Rather than listing announcements, Dr. McCollister framed them as momentum already underway:

  • New and expanded online education programs
  • The launch of the Public Health Sciences Catalyst Lab in January, led by Dr. Tyler Bartholomew
  • Public Health Roundtables, a reimagining of grand rounds led by Drs. Farren Briggs and Lin Zhu
  • MOMENTUM, a mentoring and translational research initiative led by Dr. Alberto Caban-Martinez

“All three have tremendous potential for expanding our path across the University and beyond.”

Then she paused.

“So what lies ahead? Exciting things, I hope.”

An unscripted moment

Before the awards began, Dr. McCollister invited a guest to say a few words, without warning.

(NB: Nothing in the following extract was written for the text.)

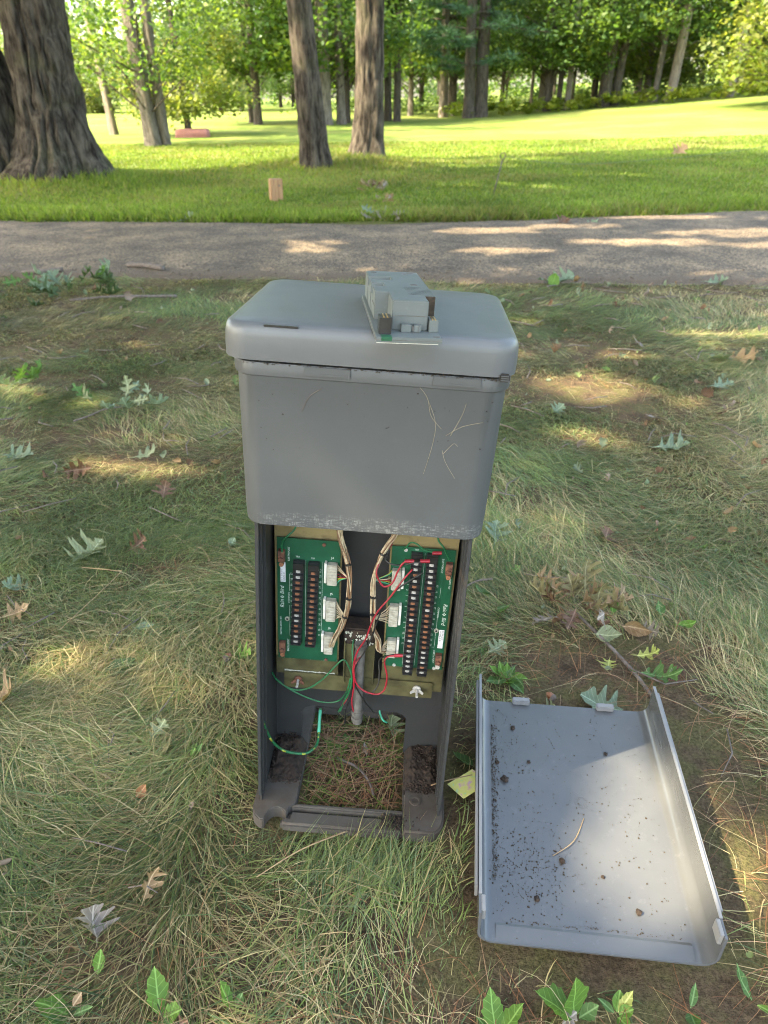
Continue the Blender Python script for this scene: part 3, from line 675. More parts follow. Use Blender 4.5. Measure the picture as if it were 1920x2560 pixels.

Guillermo “Willy” Prado stepped up, laughing, and admitted he hadn’t prepared anything.

willy prado

“This is my extended family,” he said. “It’s where I grew up as a Ph.D. student.”

He talked about mentorship, doors opened quietly over time, and the meaning of seeing familiar faces alongside new ones.

“There are a lot of new faces… you’re in a phenomenal place.”

Teaching Awards, Year Three

The room then turned its attention to teaching.

Dr. Viviana Horigian presented the 2025 DPHS Teaching Faculty Awards, now in their third year. The awards were established in 2023 to recognize excellence, innovation, and community engagement in teaching.

This year’s recipients:

Teaching Excellence Award

Dr. Sara St.George

Teaching Innovation Award

Dr. Alberto Caban-Martinez

Community Engagement Award

Dr. Audrey Harkness

Horigian noted that the new Community Engagement category reflects how deeply community partners are embedded in the department’s teaching mission.

“We are a learning community,” she said. “Faculty, students, staff, we’re all learners.”

Recognizing staff, too

This year also marked the first DPHS staff recognition awards, honoring contributions that often happen outside the spotlight.

Exemplary Service Award

Simone Whitehead

Team Spirit and Collaboration Award

Amael Trujillo

Both awards recognized work that supports faculty, students, and departmental operations—often quietly, always consistently.

Award Winners

A pause for David

Before lunch ended, the department took time to recognize Dr. David Lee, with reflections submitted by faculty and staff and a word cloud built from their responses.

When Dr. Lee spoke, he kept it simple.

David lee

“The most rewarding part of my career has been the opportunity to support people—their trajectories, their growth.”

“It’s humbling.”

He reflected on the department’s growth over the decades and thanked the community for carrying the work forward.

Before heading back to work

As the program wrapped up, Dr. McCollister returned to the podium one last time.

“It’s been really wonderful to bring everybody together,” she said. “To honor and celebrate each other.”

She wished everyone a healthy holiday season and invited the division directors up for photos.

And just like that, the room shifted again: chairs scraping, conversations restarting, people heading back to meetings, with a little more context about the work happening around them.